In the name of Palestine
The use and abuse of Palestine in Hezbollah’s rhetoric
From preschool, Palestine becomes the pulse of our lives. It is portrayed to us as the collective aspiration of the people in the whole region; our ultimate goal and raison d’etre. Those who want a free Palestine are good people; everyone else is bad. It is a black and white issue—no grey area for doubt or contemplation. There’s no alternative choice to consider.
Palestine in this sense is not a country, a geographical entity—it is an abstract value we use to measure people’s morality. It is a sacred call and symbolizes hope, justice, dignity.
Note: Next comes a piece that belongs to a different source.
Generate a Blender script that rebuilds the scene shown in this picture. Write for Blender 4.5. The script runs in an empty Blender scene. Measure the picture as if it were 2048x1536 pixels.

You don’t count if you don’t believe in Palestine, its complete liberation and identity.
Everyone has used Palestine as a yardstick by which to evaluate one’s patriotism, so when Hezbollah hijacked the resistance in 1982, it had to hijack Palestine along with it. And since that moment, Palestine has been at the very core Hezbollah’s rhetoric. The party’s popularity grew tremendously because people were already hooked to the idea of Palestine and assumed that whoever carried its cause must be right and upstanding. So when Palestine found itself with services, money and jobs, Hezbollah became undefeatable.
Palestine, Yemen and Syria
But having woven the cause of Palestine so assiduously into its propaganda, Hezbollah and its regional allies cannot drop it again from their lexicon, no matter what happens; even if they don’t really care anymore.
Hezbollah has brought death and devastation to the people of Lebanon, assassinated its opponents, mass-murdered Syrians in the war in Syria, and is now helping to drag the whole region into an endless sectarian war, all in the name of Palestine.
On Friday, Hezbollah chief Hassan Nasrallah gave a speech in which he commented on the Saudi-led operation against Houthis in Yemen. He was obviously alarmed by this development, and the takeaway from of his speech was nothing more than a condemnation and a ridiculously pathetic call for dialogue. But every part of his speech was interlaced with the significance of Palestine.
He criticized the Saudis for abandoning Palestine. “If the aim of the war on Yemen is to save the Yemeni people, then why did Saudi Arabia abandon the Palestinian people for long decades?” He also said that the latest developments in Yemen prove that “Arab states have never considered Israel an enemy.”
The irony is that while Nasrallah was speaking, his
supporters on social media were using the same slogans the Party of God uses against Israel and simply replacing ‘Jerusalem’ with ‘Mecca.’ It was fascinating how the rhetoric didn’t change a bit. The same slogans, same graphics, and the very same choice of words were endlessly repeated, but applied to Saudi Arabia instead of Israel.
It was also ironic that while Nasrallah criticized the “foreign military intervention” of the Arabs in Yemen, his own fighters were busy killing Syrians in a country not their own. He assured us that “all invaders will lose,” while his troops carried on with an invasion of Syria that is now in its fourth year.
The power of denial
But the best part is that Nasrallah completely ignored the Palestinian refugee camp in Syria—
Yarmouk—which has been under siege by Assad’s forces since December 2012. The Palestinians trapped in Yarmouk have been without water, food or basic services for 300 days. According to the Action Group for the Palestinians in Syria, Assad has
tortured 357 Palestinians to
death, and at least 819 are reportedly detained. At least 2,679 Palestinian deaths in Syria have been documented.
Yeah, all this in the name of Palestine.
In 2010, Fayez Karam, a Free Patriotic Movement (FPM) politician, was arrested for spying for Israel. FPM leader Michel Aoun is Hezbollah’s favorite ally in Lebanon, and yet having a spy within his movement did not hamper the alliance in any way. Karam was released two years later—though not because he was innocent—and still Hezbollah did not complain.
Why would they, when the highest numbers of those arrested for spying were among the party’s ranks? Quite simply, because the whole Palestinian cause and resistance are simply tools by which to establish Hezbollah dominance. And now that the battle has shifted to the region against the Sunni states, resistance is no longer relevant. They can’t stop harping on about it, though, because their supporters still believe that all this regional war and interference in Syria is somehow part of the fight against Israel and the struggle to liberate Palestine.
So, basically, whenever Nasrallah feels that he has nothing to say and that the situation requires common sense that he doesn’t possess, he brings up Palestine and everything comes out in the wash. That his followers will cheer is a given.
If Hezbollah dropped Palestine from its rhetoric, people might realize that what Nasrallah is really telling them is to drop their lives and families and join Iran’s army to kill Sunnis in the region. That wouldn’t work, would it?